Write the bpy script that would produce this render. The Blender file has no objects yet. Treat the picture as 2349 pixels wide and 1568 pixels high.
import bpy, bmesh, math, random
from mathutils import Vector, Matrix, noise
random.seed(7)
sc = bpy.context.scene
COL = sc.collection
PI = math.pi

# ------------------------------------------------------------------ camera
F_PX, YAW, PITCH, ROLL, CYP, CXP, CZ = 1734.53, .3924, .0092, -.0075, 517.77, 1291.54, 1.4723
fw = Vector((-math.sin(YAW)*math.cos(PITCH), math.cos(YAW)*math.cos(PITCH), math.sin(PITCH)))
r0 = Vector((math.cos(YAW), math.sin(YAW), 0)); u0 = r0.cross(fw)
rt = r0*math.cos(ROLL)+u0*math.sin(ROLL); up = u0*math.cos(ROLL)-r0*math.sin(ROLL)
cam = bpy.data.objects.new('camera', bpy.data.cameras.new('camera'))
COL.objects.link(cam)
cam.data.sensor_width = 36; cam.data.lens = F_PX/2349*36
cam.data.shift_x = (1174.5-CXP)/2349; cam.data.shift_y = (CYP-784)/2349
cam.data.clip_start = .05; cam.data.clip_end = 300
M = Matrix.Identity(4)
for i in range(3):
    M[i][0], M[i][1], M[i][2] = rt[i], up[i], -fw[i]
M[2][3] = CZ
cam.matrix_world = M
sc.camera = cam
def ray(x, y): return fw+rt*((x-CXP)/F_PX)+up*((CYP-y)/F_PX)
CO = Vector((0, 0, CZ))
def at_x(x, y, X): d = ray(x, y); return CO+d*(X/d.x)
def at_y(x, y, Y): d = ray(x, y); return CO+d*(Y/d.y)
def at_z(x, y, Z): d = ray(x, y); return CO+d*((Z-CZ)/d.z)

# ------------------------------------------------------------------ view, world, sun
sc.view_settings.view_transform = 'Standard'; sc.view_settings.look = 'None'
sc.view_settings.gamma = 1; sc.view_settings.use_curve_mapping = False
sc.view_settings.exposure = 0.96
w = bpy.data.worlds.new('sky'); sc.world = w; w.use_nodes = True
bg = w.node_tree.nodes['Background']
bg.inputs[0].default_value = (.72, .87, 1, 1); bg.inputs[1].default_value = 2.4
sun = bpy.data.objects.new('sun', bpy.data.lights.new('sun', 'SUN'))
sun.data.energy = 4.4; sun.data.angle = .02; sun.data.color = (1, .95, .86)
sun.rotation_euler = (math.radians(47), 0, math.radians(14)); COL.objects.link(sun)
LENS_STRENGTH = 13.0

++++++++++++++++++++

**GIVEN PROBLEM:** Write out the whole listing again, exactly as it stands.

**EXERCISE RESPONSE:**
Write the bpy script that would produce this render. The Blender file has no objects yet. Treat the picture as 2349 pixels wide and 1568 pixels high.
import bpy, bmesh, math, random
from mathutils import Vector, Matrix, noise
random.seed(7)
sc = bpy.context.scene
COL = sc.collection
PI = math.pi

# ------------------------------------------------------------------ camera
F_PX, YAW, PITCH, ROLL, CYP, CXP, CZ = 1734.53, .3924, .0092, -.0075, 517.77, 1291.54, 1.4723
fw = Vector((-math.sin(YAW)*math.cos(PITCH), math.cos(YAW)*math.cos(PITCH), math.sin(PITCH)))
r0 = Vector((math.cos(YAW), math.sin(YAW), 0)); u0 = r0.cross(fw)
rt = r0*math.cos(ROLL)+u0*math.sin(ROLL); up = u0*math.cos(ROLL)-r0*math.sin(ROLL)
cam = bpy.data.objects.new('camera', bpy.data.cameras.new('camera'))
COL.objects.link(cam)
cam.data.sensor_width = 36; cam.data.lens = F_PX/2349*36
cam.data.shift_x = (1174.5-CXP)/2349; cam.data.shift_y = (CYP-784)/2349
cam.data.clip_start = .05; cam.data.clip_end = 300
M = Matrix.Identity(4)
for i in range(3):
    M[i][0], M[i][1], M[i][2] = rt[i], up[i], -fw[i]
M[2][3] = CZ
cam.matrix_world = M
sc.camera = cam
def ray(x, y): return fw+rt*((x-CXP)/F_PX)+up*((CYP-y)/F_PX)
CO = Vector((0, 0, CZ))
def at_x(x, y, X): d = ray(x, y); return CO+d*(X/d.x)
def at_y(x, y, Y): d = ray(x, y); return CO+d*(Y/d.y)
def at_z(x, y, Z): d = ray(x, y); return CO+d*((Z-CZ)/d.z)

# ------------------------------------------------------------------ view, world, sun
sc.view_settings.view_transform = 'Standard'; sc.view_settings.look = 'None'
sc.view_settings.gamma = 1; sc.view_settings.use_curve_mapping = False
sc.view_settings.exposure = 0.96
w = bpy.data.worlds.new('sky'); sc.world = w; w.use_nodes = True
bg = w.node_tree.nodes['Background']
bg.inputs[0].default_value = (.72, .87, 1, 1); bg.inputs[1].default_value = 2.4
sun = bpy.data.objects.new('sun', bpy.data.lights.new('sun', 'SUN'))
sun.data.energy = 4.4; sun.data.angle = .02; sun.data.color = (1, .95, .86)
sun.rotation_euler = (math.radians(47), 0, math.radians(14)); COL.objects.link(sun)
LENS_STRENGTH = 13.0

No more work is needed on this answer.